Stem tide of sex trafficking

Wyden proposes a bill to help victims and fight trade

Under the Trafficking Victims Protections Act of 2000, the federal government has rated other countries’ records on human sex trafficking for the past nine years. Next year, the United States will include itself in the annual report on this sordid trade — and for good reason.

An estimated 17,000 people, mostly women and children, are smuggled into this country each year and forced to work under brutal conditions as prostitutes. That doesn’t include the thousands of women and children born in the United States who are trafficked in their own country.

In recent years, there has been a heartening increase in public awareness of the global problem of sex trafficking. But a myth persists that this is a global problem, and not an American one. As a result, far too little has been done to document and combat sex trafficking in this country.

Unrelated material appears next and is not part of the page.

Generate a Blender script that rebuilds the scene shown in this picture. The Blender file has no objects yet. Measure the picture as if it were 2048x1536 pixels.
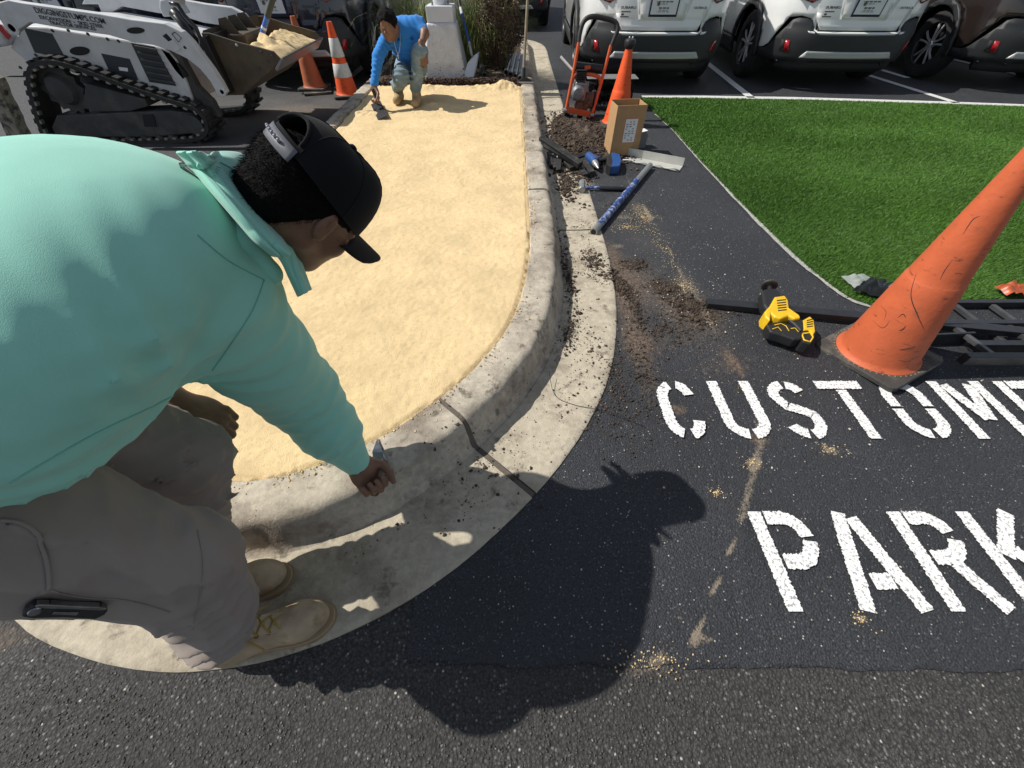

The highly touted Trafficking Victims Protections Act included tough penalties for both sex and labor trafficking, but it has resulted in fewer than 200 cases with convictions against 419 people. The scale of those numbers contrasts sharply with the extent of a sex-trafficking trade that has extended its twisted roots throughout the country, including here in the Northwest.

Last week, Sens. Ron Wyden, D-Ore., and John Cornyn, R-Texas, introduced legislation that would take a modest but important step toward confronting trafficking in this country.

The bill would set up block grant pilot projects in six states that would establish shelters and provide treatment, counseling, education and legal aid for trafficking victims, while giving law enforcement new tools to crack down on traffickers.

It’s difficult to overstate the need for such services. For example, only 44 beds are available nationwide for long-term placement of trafficking victims.

The Wyden-Cornyn measure takes a victim-centered approach. That’s appropriate, because these women and children, many of whom were smuggled into this country and tricked or forced into prostitution, are not criminals who should be prosecuted for their activities. They are crime victims in need of shelter and other assistance. Prosecution should be reserved for the traffickers, not their victims.

In addition to shelter, clothing, counseling, legal services, and education and job training classes for victims, the $2.5 million annual grants would include funding for specialized training for law enforcement and social service providers, police and prosecutor salaries, trial and investigation expenses, and community outreach. The bill would also pay for improvements to the National Crime Information Center’s database of missing children.

Congress should approve the Wyden-Cornyn bill and, after pilot projects are established and debugged, expand it to the rest of the nation. It will take that and much more to stem the tide of human trafficking in the United States and provide real protection for the exploited women and children who are its victims.